Vectronics has a good article as well: http://www.vectronicsappleworld.com/archives/vintage/0002.php

(reading the Vectronics article, it actually looks like you ahve to quite IIe to get back to the Mac, which is different from what I thought but still not an "either-or situation" and "choose at startup.".) In most situations, I imagine (since the real market here was K12) that the Mac would likely not have been doing much, and ProDOS software would launch quite quickly if you ran it off the Mac's internal hard disk partitioned with a prodos volume, so I don't know if needing to start/stop the IIe emulation is really that bad, all things considered.

 

Trash80toHP_Mini

NIGHT STALKER
I'm not stuck on the operation model I'd seen earlier, not even sure IIRC. I just thought I'd mention it and then got more curious about it and followed up a bit. Further down in the LEM article it says the Mac is running in the background for video support etc. and somehow handles the controls for the IIe card, probably a blank windowed feed like how the TV-Tuner display piped directly into the Mac environment as Video was displayed in a "blank" window that shows up in bluescreen on a screenshot.

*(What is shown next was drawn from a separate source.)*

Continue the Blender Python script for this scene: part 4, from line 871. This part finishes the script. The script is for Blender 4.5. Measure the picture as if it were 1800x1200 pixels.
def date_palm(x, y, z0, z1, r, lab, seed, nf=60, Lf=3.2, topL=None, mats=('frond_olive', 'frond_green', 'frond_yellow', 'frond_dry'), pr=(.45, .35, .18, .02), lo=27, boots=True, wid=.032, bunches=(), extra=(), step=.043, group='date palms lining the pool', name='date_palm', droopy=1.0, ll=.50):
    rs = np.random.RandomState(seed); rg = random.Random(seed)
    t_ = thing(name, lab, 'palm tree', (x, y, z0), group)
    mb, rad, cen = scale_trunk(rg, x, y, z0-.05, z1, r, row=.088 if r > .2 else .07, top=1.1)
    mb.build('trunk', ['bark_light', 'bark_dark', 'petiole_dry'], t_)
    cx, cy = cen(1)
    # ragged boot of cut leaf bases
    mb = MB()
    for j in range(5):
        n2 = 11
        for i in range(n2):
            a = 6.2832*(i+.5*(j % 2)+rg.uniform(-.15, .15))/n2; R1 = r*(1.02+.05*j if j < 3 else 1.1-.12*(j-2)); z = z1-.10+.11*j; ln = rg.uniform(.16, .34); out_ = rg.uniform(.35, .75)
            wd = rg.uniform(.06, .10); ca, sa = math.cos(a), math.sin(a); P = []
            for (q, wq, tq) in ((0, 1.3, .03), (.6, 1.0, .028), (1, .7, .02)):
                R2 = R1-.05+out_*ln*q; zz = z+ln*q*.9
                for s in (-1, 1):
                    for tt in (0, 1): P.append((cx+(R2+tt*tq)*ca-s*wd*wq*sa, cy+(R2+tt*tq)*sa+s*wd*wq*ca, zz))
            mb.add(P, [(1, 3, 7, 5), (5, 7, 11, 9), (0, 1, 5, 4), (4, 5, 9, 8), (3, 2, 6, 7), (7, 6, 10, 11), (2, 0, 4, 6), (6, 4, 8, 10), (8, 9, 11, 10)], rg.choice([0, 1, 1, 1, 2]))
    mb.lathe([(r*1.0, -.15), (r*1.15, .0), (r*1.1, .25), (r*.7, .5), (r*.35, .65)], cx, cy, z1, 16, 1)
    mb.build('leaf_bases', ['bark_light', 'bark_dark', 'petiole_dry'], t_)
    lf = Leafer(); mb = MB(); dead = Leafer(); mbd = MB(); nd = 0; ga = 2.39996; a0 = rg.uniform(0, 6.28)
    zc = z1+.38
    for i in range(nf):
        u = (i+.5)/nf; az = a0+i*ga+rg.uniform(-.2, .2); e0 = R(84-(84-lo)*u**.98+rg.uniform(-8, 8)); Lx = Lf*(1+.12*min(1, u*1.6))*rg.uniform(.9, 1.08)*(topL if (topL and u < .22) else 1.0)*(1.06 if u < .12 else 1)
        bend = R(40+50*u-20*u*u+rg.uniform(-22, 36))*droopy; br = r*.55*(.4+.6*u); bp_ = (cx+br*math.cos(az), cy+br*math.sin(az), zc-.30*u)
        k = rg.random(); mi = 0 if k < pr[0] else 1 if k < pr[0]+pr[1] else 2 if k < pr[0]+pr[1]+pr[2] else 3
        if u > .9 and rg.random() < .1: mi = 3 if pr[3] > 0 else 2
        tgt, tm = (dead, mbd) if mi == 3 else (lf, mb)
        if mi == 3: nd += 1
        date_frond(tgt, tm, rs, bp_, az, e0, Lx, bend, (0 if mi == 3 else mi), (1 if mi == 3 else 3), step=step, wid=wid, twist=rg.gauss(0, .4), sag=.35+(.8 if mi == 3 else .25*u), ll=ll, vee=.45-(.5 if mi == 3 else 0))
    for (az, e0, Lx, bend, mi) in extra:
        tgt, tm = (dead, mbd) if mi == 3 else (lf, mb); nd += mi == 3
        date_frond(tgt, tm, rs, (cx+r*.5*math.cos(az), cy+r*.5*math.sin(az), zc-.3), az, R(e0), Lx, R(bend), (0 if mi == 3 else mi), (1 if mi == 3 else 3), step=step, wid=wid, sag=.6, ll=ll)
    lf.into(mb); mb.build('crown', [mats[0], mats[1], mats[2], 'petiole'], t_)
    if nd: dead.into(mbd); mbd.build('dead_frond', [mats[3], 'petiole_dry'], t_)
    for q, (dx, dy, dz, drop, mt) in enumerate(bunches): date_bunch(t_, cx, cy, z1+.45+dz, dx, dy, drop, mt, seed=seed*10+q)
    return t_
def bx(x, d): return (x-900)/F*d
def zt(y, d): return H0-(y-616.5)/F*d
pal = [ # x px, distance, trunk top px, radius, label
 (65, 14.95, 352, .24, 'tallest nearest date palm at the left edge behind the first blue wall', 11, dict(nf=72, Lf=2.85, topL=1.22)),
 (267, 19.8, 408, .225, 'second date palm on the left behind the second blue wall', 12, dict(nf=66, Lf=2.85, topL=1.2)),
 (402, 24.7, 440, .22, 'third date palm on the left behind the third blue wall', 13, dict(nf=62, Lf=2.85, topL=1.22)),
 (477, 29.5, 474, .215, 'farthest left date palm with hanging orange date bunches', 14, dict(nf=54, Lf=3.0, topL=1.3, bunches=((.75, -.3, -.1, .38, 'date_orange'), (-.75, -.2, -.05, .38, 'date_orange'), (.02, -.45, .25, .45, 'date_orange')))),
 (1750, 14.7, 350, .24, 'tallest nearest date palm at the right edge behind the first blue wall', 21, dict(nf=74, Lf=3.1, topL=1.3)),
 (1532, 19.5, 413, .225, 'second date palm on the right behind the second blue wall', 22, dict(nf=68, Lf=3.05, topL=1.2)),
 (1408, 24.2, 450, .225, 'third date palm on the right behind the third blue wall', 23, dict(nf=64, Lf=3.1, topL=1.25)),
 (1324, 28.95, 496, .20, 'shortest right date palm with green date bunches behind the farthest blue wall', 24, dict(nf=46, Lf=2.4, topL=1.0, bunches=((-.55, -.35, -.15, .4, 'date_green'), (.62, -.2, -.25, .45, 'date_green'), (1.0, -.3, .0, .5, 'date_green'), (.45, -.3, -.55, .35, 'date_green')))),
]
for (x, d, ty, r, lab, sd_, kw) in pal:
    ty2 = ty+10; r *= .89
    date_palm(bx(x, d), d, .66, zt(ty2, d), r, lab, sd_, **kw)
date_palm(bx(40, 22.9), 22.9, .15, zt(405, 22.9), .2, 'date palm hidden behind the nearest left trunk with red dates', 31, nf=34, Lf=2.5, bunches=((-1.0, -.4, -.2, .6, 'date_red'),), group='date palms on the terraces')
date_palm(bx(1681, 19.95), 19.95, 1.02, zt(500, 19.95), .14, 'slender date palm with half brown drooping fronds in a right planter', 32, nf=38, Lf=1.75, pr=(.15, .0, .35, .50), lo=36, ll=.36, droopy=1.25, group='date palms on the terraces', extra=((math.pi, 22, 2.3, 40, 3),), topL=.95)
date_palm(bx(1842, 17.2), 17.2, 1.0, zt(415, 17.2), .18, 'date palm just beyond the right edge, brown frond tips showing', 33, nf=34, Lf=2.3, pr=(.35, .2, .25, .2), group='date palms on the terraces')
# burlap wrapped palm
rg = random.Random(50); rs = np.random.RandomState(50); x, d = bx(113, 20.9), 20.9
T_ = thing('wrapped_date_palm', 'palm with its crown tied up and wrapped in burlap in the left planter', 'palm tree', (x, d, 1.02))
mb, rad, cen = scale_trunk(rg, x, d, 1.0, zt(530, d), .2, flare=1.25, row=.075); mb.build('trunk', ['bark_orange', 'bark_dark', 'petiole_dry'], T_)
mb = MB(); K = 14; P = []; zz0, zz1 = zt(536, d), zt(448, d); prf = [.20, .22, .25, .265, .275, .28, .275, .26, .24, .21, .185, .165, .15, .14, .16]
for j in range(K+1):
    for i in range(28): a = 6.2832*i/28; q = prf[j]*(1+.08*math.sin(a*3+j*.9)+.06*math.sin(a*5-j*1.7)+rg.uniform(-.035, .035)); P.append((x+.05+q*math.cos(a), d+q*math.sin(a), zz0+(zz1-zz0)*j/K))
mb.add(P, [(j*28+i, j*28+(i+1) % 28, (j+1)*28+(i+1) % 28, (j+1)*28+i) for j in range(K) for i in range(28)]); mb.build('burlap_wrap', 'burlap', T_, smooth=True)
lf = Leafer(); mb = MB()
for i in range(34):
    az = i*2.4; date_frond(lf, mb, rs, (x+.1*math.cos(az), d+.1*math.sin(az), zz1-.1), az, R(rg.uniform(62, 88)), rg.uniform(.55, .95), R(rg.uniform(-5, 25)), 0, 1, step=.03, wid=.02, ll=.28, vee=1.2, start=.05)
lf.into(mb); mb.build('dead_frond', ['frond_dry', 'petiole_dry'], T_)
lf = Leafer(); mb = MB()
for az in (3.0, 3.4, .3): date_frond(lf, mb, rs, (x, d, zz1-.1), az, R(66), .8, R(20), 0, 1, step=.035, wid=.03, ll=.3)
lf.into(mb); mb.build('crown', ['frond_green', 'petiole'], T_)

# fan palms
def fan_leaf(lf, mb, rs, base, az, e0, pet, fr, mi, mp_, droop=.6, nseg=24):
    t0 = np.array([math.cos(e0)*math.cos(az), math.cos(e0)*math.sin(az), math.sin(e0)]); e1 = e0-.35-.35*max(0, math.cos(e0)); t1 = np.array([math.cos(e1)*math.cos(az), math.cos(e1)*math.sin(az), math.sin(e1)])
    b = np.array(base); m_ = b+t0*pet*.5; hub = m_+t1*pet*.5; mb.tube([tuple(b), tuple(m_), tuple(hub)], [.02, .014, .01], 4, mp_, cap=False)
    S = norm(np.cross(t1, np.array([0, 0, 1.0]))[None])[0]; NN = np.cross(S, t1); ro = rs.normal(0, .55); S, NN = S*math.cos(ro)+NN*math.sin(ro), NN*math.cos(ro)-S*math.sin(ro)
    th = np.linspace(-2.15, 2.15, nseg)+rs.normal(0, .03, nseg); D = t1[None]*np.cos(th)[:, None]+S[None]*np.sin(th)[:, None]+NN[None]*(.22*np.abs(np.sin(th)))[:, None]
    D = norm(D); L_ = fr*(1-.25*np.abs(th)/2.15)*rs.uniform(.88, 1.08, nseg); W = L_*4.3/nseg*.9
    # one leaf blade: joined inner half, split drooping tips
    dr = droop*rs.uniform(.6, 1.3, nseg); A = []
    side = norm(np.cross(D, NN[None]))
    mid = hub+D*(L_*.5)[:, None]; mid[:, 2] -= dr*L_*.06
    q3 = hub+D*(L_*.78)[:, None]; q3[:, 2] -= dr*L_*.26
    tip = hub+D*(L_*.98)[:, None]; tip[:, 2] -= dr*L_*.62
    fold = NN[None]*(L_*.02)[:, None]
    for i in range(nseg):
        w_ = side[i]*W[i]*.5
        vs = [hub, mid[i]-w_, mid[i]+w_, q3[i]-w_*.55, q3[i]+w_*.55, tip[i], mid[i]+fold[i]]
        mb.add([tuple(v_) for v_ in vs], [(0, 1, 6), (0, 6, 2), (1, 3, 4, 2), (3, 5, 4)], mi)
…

I was curious about the CC and later on it says CC and CCII also supported pixel doubled IIe video output. Such flexibility could explain resolution choice for that platform and the "640x480 done the right way" for the CC @techknight has been playing with for application to the 12" RGB.

 

Trash80toHP_Mini

NIGHT STALKER
We're a bot far out on a tangential orbit, but this is interesting!

_________________________________________


The IIe Card Takes Over


And that brings up an important point: When the IIe Card is running, you have no access to the Mac OS until you restart the computer or press Option, Escape, and the Apple/Splat/Command key simultaneously. The Mac is busy behind the scenes handling graphics and sound and other things the IIe Card needs to do its magic. (Control-Apple-Escape will open the IIe Option Panel.)

______________________________________________

I'm a bit rusty on the KBD shortcut list: is this particular combination a common Mac shortcut or a macro specific to the IIe/LC environment? If the latter, it might be a "feather touch" reboot avoiding POST check of a "Soft" reboot?